Bueno, tal vez él sí hizo una cosa. Con el tiempo me ayudó a perdonarme por ser Mujer (con mayúscula). Hoy reconozco que entonces odiaba a los hombres, la causa de mi constante esfuerzo por su infantil violencia que había creado el mundo que yo y mis compañeras teníamos que cambiar. Ser mujer era no ser un hombre. Era ser mejor. Y ser Mujer era un trabajo excesivo, imposible. Así pensaba yo sin saberlo cuando me encontré con un hombre que me decía que el Yoga tenía un alma femenina, y por eso resultaba tan beneficioso para los hombres (¿Qué hombres? En clase no había ninguno más que él?). Mi profesor (ya me pertenecía) decía que practicar Yoga era dejar ser al ser, no intentar ser el ser, no fingir. De repente me apuntaban que la verdad es por sí misma, y cuanto hacemos por intentar hallarla es un esfuerzo innecesario que la oculta, como si uno buscara el sol con una vela un despejado día de viento. ¡Que no se apague! Lo comprendía perfectamente porque lo comprendía con todo mi cuerpo. Cuando me dejaba ser durante mi práctica de Yoga, era yo. Mi brazo era mi brazo, no el esfuerzo de sostenerlo. Cuando fingía las posturas era una Mujer intentando la perfección, que consistía en no permitir que nada cayese. Empecé a relacionar lo femenino con una receptividad y una escucha amorosa y profunda. Ser mujer iba dejando (a ratos, normalmente los de la clase) de ser un esfuerzo. Claro que, al mismo tiempo, me enamoraba más del profesor que me revelaba cosas tan hermosas.
Soltando lo que no es
Comprender todo esto me tomó su tiempo. Se lo está tomando aún hoy. Esta, como todas, no es una historia lineal. Hace varios años que mi profesor vive en otra ciudad. No nos vemos. Pero cada vez que practico sigo escuchando su voz y su tacto me acompaña amorosamente. Ya no son suyos. Son míos. Es una parte mía profunda, intemporal, perfectamente en calma que toma su voz para hacerse oír. Sigo enamorada de él, como estoy enamorada de todo lo demás. Enamorarme del profesor me sirvió para enamorarme de la práctica. Practicar es sumergirme en el amor. ¿Amor hacia el profesor? Sí porque el profesor, tu maestro, es el instante. El instante en el que amas. El maestro es amar que tú eres, y todo es, el regalo de la Vida.
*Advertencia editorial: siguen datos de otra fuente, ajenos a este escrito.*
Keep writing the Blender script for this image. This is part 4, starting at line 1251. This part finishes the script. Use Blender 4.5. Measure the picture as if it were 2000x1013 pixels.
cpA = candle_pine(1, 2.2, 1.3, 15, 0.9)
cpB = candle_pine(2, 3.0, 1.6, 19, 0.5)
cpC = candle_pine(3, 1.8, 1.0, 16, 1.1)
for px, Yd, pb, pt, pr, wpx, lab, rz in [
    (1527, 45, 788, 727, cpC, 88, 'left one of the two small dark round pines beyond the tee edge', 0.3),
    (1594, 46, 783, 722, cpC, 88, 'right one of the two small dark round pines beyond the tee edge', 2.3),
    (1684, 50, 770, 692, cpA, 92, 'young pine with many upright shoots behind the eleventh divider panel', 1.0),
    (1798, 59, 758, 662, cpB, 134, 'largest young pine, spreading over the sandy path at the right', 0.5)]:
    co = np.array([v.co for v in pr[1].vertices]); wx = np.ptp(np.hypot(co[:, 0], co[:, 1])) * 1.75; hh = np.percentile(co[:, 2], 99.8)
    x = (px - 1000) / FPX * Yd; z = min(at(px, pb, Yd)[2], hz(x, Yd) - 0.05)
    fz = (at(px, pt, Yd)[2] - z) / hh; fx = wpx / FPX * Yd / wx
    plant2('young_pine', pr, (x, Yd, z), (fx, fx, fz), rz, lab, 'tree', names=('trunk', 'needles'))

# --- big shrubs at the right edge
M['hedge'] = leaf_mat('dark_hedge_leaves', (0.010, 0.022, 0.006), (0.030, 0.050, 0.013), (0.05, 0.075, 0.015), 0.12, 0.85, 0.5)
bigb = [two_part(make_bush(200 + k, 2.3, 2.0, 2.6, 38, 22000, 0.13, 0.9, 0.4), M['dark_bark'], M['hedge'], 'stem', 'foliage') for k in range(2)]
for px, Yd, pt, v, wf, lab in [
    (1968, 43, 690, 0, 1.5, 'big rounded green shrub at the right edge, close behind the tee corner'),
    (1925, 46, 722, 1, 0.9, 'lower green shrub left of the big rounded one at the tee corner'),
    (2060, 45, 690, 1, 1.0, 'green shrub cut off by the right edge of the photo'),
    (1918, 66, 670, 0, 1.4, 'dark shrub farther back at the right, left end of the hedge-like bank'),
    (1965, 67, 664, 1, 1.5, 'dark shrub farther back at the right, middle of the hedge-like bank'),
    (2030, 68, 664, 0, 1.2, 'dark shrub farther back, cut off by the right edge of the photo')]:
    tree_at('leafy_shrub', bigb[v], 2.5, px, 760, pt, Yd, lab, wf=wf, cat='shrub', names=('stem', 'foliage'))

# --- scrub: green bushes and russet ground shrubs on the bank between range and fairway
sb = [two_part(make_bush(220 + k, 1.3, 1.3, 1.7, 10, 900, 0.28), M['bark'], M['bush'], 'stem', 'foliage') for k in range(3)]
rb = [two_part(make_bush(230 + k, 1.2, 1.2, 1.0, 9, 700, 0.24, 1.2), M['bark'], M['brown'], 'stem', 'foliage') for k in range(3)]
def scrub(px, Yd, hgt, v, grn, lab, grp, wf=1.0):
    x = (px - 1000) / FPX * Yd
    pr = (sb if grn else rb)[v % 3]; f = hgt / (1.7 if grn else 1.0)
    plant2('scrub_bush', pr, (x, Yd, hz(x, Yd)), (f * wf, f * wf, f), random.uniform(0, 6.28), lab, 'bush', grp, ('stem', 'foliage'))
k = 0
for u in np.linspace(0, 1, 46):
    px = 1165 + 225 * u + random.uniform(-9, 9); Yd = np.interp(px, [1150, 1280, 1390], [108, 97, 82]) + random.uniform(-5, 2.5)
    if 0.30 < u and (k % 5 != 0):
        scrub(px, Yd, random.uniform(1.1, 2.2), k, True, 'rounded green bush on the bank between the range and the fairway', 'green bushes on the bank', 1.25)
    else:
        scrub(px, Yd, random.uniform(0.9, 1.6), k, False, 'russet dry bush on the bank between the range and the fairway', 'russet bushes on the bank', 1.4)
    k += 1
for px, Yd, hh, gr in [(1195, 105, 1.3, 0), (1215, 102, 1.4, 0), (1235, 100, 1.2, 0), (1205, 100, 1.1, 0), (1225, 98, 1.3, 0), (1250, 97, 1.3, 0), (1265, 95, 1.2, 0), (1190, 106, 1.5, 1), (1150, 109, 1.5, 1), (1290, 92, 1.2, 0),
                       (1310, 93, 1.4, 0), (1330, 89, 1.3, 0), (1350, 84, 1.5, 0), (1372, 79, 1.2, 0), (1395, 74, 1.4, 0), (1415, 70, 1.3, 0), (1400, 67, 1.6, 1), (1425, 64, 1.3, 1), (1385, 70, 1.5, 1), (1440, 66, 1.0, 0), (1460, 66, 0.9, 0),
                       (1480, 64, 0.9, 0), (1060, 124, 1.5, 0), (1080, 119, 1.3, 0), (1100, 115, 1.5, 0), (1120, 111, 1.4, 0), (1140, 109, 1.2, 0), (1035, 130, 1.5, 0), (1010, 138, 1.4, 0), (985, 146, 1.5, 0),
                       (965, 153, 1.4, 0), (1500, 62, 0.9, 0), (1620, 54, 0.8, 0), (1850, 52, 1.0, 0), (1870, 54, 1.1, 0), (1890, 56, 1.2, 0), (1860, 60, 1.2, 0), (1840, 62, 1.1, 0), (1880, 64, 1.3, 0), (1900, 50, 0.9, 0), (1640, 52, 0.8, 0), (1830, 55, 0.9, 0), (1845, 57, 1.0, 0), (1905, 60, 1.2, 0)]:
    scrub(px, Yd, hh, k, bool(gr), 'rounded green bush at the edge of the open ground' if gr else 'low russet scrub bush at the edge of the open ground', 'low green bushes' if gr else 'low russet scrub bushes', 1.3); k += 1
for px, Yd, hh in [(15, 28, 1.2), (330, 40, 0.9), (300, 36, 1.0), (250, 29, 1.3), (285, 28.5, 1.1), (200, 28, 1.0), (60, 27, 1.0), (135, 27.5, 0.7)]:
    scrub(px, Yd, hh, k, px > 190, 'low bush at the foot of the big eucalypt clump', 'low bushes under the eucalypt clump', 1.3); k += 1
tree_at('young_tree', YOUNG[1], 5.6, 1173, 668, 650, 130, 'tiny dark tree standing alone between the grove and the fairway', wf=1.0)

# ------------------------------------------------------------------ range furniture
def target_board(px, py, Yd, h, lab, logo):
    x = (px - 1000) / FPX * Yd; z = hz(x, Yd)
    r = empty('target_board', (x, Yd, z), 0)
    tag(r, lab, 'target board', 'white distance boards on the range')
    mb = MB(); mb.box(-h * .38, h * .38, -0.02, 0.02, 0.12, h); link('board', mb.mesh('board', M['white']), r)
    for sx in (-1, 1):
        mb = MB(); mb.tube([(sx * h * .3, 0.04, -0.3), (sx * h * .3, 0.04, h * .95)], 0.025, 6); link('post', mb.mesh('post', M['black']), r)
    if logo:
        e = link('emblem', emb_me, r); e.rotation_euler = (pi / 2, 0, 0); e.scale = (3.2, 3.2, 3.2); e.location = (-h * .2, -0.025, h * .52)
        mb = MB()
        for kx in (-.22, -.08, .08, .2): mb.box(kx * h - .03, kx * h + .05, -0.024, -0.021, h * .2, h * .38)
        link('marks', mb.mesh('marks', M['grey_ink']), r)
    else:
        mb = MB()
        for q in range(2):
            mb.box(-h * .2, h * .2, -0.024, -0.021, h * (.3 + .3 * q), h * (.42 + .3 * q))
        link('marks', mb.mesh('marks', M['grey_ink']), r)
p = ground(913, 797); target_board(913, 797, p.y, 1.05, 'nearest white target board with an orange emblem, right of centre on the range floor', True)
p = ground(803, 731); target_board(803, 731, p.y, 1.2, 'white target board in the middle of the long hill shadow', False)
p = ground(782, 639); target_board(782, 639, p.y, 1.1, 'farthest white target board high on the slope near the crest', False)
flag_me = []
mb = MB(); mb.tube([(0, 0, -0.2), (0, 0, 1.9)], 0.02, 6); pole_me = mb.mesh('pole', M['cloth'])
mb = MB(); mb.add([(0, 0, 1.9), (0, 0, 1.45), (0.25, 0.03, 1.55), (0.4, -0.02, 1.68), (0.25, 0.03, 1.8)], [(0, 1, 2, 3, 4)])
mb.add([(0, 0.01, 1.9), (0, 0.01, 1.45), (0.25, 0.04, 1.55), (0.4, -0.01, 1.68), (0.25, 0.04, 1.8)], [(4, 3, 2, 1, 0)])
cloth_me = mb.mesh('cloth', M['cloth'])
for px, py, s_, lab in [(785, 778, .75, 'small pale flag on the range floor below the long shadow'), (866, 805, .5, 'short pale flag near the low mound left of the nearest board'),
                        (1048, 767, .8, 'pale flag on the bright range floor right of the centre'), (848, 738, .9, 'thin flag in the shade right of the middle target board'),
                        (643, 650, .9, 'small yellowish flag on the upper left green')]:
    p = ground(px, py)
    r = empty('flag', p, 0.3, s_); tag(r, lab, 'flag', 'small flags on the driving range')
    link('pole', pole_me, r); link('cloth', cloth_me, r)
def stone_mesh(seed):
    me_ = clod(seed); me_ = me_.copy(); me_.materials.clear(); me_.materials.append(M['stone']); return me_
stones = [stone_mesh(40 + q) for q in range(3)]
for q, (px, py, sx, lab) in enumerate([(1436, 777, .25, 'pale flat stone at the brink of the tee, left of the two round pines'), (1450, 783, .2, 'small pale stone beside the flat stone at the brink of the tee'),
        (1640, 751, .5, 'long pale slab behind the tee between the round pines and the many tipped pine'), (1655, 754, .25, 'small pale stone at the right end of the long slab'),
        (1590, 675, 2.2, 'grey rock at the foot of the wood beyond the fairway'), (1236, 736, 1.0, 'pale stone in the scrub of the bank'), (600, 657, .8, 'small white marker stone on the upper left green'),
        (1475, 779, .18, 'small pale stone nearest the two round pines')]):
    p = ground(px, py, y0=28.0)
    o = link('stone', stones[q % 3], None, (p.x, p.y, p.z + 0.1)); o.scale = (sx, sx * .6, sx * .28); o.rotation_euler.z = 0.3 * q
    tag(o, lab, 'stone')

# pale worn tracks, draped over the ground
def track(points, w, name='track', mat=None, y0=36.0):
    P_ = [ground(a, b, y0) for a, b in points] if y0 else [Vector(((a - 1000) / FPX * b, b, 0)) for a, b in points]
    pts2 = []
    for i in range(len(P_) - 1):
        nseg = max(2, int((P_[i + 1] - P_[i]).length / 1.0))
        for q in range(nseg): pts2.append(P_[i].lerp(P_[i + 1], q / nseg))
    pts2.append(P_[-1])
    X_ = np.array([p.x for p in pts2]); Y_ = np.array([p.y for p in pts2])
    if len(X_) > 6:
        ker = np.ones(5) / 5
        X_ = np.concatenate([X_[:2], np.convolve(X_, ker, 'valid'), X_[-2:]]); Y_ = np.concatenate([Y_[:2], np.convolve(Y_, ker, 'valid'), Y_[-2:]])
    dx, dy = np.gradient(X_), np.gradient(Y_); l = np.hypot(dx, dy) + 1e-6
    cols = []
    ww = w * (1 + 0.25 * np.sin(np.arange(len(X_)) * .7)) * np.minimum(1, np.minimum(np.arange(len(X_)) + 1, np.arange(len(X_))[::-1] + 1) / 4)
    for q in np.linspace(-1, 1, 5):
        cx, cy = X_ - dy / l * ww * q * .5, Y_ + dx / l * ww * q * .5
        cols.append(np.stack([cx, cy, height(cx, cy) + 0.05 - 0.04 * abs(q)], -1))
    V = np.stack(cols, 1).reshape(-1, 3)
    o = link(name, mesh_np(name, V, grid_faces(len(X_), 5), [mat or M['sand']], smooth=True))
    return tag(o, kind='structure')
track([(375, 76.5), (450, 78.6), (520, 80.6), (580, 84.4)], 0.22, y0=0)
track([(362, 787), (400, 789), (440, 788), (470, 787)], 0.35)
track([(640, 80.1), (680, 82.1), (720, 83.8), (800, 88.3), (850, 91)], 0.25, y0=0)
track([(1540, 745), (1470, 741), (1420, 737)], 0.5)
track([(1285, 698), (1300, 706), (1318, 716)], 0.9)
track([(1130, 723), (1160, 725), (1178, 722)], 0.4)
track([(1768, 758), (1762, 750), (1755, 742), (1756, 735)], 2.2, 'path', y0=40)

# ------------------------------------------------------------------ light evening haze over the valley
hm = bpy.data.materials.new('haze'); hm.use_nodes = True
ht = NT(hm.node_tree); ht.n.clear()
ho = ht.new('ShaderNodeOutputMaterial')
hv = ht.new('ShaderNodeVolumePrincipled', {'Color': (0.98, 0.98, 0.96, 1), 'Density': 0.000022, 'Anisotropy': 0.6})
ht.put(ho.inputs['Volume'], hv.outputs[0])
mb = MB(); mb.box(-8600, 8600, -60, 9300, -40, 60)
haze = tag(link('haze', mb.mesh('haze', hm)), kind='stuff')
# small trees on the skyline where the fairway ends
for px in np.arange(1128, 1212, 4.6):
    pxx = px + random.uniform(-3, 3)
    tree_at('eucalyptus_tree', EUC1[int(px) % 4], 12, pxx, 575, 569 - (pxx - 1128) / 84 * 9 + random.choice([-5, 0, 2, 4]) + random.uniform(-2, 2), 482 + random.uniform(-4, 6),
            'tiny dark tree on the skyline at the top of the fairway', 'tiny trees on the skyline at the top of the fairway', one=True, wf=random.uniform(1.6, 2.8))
Hoy amo mi vida, La Vida (con mayúsculas otra vez) por lo que es, no por lo que cuelgo de ella sosteniéndolo con un esfuerzo mitológico. Ir aquel día a aquel estudio de Yoga cambió definitivamente mi vida. Había empezado mucho antes, no puedo decir exactamente cuándo. Continúa aún hoy, pero desde el momento en el que abrí aquella puerta mi vida fue llenándose de Amor, con mayúsculas, al aprender a ir soltando lo que no lo era.
Mi primera clase de Yoga, ¿cómo pude olvidarla? Evidentemente porque no ha terminado.